The building will also have classrooms and a 75-seat multipurpose room at just under 2,000 square feet with a video screen that will be rented for businesses, conferences or weddings. Other amenities include a large patio, a kitchen for caterers and concessions and an art gallery, most likely to be installed in the lobby area.
“It’ll be a pretty impressive structure; it will be 50 feet tall once the steel goes up,” Cline said.
A now-defunct local theater group first proposed the arts center in the 1980s, and voters in Chesterfield first agreed to fund the facility in a bond referendum in 2004. But the project was shelved when fundraising efforts stalled during the 2008-09 recession.

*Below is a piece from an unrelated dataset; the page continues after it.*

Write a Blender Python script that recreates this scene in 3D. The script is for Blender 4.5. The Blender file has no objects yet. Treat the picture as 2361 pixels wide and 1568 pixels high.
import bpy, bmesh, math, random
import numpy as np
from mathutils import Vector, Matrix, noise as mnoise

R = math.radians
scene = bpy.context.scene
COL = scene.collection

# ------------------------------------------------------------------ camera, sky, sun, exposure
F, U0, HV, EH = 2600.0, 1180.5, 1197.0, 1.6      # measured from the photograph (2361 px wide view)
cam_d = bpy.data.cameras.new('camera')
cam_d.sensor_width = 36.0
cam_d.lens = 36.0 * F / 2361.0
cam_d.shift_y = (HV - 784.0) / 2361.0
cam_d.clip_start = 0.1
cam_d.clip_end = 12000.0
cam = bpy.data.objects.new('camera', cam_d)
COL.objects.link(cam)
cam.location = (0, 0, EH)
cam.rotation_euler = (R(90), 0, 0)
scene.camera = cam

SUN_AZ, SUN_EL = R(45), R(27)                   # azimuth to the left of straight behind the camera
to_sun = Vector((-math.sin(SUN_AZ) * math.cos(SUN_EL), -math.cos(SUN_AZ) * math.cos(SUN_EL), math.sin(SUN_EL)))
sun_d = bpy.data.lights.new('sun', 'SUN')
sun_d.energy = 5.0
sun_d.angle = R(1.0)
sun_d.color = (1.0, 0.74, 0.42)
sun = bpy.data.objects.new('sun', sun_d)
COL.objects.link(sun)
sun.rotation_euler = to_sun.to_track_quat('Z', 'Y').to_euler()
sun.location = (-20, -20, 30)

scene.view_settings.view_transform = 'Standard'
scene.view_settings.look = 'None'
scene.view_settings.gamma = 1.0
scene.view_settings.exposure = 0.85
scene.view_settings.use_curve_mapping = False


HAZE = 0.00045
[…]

“The Economic Development Authority is involved as a partner to assist in the financing mechanism, (because) the board’s authority to issue those bonds have expired,” said Chesterfield County Budget Director Allan Carmody.
But because the board is still supportive of the project, the development authority will be issuing bonds on behalf of the county, Carmody said. “There is a series of agreements between the county, the EDA and the foundation that are permissible under the code,” he said.
After the theater opens next year, the Chesterfield Center for the Arts Foundation assumes day-to-day operational responsibility.
“There is not a county contribution to those operations, but there is some obligation on long-term building system replacement costs,” Carmody said. “But from staffing to cleaning and utility bills, all that is a responsibility of the foundation. They hope that the revenues will offset the cost of that structure.”
Cline said that the foundation plans to open the theater daily for events and performances. A full-time staff of three to four employees will oversee daily operations, including a budget director who will be hired next spring. Volunteers and part-time staff will help.
Following a relaunch of the fundraising campaign, the foundation asked Virginia Non-Profit Associates LLC to identify the kind of programs to put on in Chesterfield. The group surveyed 18 local organizations, from the Virginia Repertory Theatre to the Virginia Museum of Fine Arts.
The center is envisioned as a community performing arts center with primarily regional programming.
“We would be similar to what the Glen Allen Cultural Center or Swift Creek Mill Theater (in Colonial Heights) do, but we don’t really see a competition there. In fact, we might collaborate,” Cline said, adding that the foundation wants the venue to be a model for other localities.
“As the largest public-private endeavor Chesterfield has done, the Center for the Arts will have a huge impact on the area,” Cline said.